Original creators may receive less attribution.
AI becomes the gatekeeper.
Still, both the internet and AI function in some similar ways:
Reduce transaction costs
Increase access
Disrupt existing business models
Favor large platforms.
What is different is the way AI affects the monetization of content. Instead of search engine optimization, AI abstracts the sources of content.
Where SEO was intended to deliver relevant links, AI “gives you the answer.”
During the internet era, media companies lost control over distribution.
During the AI era, they may lose control over:
Discovery
Attribution
Monetization
Customer relationships
The risk is greater because AI can both create and summarize content, reducing the need to visit the original source.
But something greater than “distribution” or “discovery” is at work. Where the internet largely focused on “discovery” of content, AI agents will essentially “create” content.
As the internet forced content providers to change, so AI will force changes as well.
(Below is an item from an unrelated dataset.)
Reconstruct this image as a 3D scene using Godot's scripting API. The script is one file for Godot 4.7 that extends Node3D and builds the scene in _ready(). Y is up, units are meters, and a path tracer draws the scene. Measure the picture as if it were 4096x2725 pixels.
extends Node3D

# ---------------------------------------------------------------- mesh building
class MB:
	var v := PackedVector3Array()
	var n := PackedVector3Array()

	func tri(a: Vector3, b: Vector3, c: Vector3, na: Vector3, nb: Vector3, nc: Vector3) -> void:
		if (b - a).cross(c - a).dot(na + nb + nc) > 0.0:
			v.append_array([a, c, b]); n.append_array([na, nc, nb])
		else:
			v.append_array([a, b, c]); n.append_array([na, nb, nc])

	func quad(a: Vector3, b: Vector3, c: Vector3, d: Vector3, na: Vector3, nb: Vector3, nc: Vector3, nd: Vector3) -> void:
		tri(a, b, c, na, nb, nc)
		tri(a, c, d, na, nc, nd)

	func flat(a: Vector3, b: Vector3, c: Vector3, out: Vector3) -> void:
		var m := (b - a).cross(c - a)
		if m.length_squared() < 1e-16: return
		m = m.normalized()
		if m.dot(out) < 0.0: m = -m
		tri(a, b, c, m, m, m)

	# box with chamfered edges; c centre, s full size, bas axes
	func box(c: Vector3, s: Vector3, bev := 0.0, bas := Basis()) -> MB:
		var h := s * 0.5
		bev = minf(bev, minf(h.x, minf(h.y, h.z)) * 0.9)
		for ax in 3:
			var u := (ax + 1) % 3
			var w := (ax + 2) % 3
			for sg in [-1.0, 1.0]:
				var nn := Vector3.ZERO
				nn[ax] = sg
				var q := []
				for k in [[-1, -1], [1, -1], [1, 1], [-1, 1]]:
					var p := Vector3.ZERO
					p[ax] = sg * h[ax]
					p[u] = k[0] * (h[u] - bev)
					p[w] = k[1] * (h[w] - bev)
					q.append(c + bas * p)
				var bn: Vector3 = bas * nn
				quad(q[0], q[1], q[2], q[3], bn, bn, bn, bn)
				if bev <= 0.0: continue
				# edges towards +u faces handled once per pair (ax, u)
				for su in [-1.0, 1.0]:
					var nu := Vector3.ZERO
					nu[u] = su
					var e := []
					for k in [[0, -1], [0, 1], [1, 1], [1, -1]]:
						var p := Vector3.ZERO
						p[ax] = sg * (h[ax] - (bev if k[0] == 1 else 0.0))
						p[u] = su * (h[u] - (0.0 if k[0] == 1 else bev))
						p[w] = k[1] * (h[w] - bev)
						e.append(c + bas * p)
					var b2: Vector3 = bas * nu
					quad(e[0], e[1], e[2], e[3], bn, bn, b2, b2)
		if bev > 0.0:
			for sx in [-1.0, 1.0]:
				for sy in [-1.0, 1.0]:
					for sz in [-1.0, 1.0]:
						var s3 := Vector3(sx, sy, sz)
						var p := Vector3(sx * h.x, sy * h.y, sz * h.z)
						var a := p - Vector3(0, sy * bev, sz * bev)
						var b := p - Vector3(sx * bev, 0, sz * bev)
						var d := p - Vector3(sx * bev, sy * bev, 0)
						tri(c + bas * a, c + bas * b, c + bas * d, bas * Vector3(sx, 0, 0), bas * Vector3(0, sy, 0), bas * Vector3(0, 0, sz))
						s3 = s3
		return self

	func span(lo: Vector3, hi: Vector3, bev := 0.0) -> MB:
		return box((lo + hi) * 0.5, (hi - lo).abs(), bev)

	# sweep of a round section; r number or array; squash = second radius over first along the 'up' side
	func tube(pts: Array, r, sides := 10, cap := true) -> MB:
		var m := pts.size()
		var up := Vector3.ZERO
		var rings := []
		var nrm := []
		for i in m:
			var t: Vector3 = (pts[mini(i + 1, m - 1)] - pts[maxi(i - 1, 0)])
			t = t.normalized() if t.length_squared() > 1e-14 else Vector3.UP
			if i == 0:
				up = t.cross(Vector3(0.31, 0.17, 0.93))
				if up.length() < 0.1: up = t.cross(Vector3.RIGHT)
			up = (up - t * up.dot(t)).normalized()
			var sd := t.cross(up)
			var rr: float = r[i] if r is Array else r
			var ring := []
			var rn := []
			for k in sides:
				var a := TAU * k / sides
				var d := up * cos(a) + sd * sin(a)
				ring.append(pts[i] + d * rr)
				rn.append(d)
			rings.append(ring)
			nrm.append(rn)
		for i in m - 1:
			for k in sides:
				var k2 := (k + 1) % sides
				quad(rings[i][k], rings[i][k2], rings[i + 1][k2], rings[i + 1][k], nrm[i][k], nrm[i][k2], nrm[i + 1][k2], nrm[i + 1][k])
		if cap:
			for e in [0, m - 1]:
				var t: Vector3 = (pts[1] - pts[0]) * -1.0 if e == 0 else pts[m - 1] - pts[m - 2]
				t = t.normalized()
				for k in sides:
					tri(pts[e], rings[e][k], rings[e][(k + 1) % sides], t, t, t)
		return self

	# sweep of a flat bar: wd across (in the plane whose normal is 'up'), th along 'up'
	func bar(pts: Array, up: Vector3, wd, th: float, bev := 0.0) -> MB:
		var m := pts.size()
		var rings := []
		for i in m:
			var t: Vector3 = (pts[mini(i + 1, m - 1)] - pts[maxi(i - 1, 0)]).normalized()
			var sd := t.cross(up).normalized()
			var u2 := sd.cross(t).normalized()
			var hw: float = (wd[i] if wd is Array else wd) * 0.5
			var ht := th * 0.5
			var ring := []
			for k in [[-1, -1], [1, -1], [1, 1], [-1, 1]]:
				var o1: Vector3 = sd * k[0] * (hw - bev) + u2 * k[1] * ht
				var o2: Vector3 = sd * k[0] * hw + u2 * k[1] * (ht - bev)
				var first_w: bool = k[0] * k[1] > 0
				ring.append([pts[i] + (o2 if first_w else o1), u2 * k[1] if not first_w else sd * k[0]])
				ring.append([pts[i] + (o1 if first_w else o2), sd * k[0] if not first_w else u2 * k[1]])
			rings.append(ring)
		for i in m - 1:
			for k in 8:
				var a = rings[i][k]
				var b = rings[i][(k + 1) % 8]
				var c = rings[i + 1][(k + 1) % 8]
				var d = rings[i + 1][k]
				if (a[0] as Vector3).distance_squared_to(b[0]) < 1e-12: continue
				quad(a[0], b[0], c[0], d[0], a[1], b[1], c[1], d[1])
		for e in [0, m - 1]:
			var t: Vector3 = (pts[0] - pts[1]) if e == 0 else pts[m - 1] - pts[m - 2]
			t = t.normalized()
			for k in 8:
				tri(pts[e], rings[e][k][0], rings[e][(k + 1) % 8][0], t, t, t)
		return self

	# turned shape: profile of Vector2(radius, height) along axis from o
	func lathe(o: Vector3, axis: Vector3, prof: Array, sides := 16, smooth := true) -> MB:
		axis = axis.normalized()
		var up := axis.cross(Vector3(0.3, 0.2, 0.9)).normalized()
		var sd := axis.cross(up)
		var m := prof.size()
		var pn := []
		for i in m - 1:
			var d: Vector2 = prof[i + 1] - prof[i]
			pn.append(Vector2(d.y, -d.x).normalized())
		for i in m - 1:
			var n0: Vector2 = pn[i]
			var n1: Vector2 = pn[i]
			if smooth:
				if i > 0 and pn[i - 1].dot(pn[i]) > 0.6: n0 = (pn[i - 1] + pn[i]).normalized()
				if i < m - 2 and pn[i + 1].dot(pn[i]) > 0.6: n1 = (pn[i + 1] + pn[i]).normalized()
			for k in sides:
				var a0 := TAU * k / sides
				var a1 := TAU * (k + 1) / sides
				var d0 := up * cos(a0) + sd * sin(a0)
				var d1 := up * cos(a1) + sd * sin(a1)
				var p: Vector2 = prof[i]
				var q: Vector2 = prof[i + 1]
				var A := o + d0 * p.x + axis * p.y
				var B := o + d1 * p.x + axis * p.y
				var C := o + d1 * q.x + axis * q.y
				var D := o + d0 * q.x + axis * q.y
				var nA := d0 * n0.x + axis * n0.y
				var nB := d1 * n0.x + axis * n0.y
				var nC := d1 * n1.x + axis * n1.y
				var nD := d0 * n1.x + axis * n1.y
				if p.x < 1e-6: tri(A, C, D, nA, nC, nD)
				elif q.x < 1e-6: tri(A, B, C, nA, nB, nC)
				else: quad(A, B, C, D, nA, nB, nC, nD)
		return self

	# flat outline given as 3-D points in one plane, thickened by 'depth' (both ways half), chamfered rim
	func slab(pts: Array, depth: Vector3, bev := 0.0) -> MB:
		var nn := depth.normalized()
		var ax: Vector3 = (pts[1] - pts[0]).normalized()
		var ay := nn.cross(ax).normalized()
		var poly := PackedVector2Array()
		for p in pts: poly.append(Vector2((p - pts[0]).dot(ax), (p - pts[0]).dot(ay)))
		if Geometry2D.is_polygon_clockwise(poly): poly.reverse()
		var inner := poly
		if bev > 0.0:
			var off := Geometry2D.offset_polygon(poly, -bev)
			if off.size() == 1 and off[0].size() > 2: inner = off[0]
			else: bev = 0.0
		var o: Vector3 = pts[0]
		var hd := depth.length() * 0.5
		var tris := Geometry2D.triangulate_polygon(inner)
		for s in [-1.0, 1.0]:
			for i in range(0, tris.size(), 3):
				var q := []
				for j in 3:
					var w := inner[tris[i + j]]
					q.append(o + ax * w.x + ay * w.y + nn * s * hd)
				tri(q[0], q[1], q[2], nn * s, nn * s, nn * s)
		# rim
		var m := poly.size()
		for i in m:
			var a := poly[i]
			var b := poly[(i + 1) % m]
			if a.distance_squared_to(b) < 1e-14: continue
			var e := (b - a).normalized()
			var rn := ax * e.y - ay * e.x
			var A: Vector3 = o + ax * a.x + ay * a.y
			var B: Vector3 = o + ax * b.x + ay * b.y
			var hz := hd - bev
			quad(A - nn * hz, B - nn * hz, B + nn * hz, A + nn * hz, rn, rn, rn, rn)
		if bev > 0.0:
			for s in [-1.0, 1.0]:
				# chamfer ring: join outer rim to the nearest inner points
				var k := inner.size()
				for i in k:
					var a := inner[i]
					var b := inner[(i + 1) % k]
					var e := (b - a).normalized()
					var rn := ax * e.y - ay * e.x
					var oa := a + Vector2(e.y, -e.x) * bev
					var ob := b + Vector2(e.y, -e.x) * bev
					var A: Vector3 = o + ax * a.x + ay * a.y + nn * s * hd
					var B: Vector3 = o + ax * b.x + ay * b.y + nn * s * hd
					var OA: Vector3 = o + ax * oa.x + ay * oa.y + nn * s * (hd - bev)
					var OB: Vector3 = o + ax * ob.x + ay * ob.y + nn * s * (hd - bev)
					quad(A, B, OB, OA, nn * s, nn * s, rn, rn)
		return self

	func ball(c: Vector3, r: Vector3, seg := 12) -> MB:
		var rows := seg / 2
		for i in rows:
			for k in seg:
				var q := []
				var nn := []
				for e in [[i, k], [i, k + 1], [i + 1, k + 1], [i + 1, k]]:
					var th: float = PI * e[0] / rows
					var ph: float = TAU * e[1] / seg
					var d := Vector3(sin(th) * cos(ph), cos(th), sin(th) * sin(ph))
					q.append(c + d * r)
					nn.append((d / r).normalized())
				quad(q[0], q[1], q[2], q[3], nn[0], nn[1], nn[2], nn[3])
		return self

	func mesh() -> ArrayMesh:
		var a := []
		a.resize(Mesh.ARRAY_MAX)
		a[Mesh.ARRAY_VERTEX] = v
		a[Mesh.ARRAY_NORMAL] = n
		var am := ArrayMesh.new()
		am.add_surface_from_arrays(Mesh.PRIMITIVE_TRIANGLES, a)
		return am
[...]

Organizations must optimize not only for human customers, but also for AI systems.
The shifts are from discovery to meaning; traffic volume to citation; site visits to inclusion in summary; active search to passive consumption.
The internet was about removing traditional gatekeepers. AI seems destined to insert a new layer into the value chain.
Participants will have to adapt.
The primary challenge for publishers and content providers is “zero click.” When a user gets their answer directly on the search results page, they have no reason to visit the publisher’s site, leading to significant declines in organic traffic and ad impressions.
Advertisers now must design for agentic discovery as they once designed for search engines.
Platforms are performing a delicate balancing act: they need to keep users satisfied with quick, AI-driven answers while ensuring that content creators (the "web") don't disappear, as the AI needs that content to function.
One often hears lamentations about the unfairness of the new system, typically in the form of who gets the value from creating and distributing content. But nothing in the media and content businesses is guaranteed. Nobody has a “right” to audiences.
New gatekeepers are coming, whether we like it or not.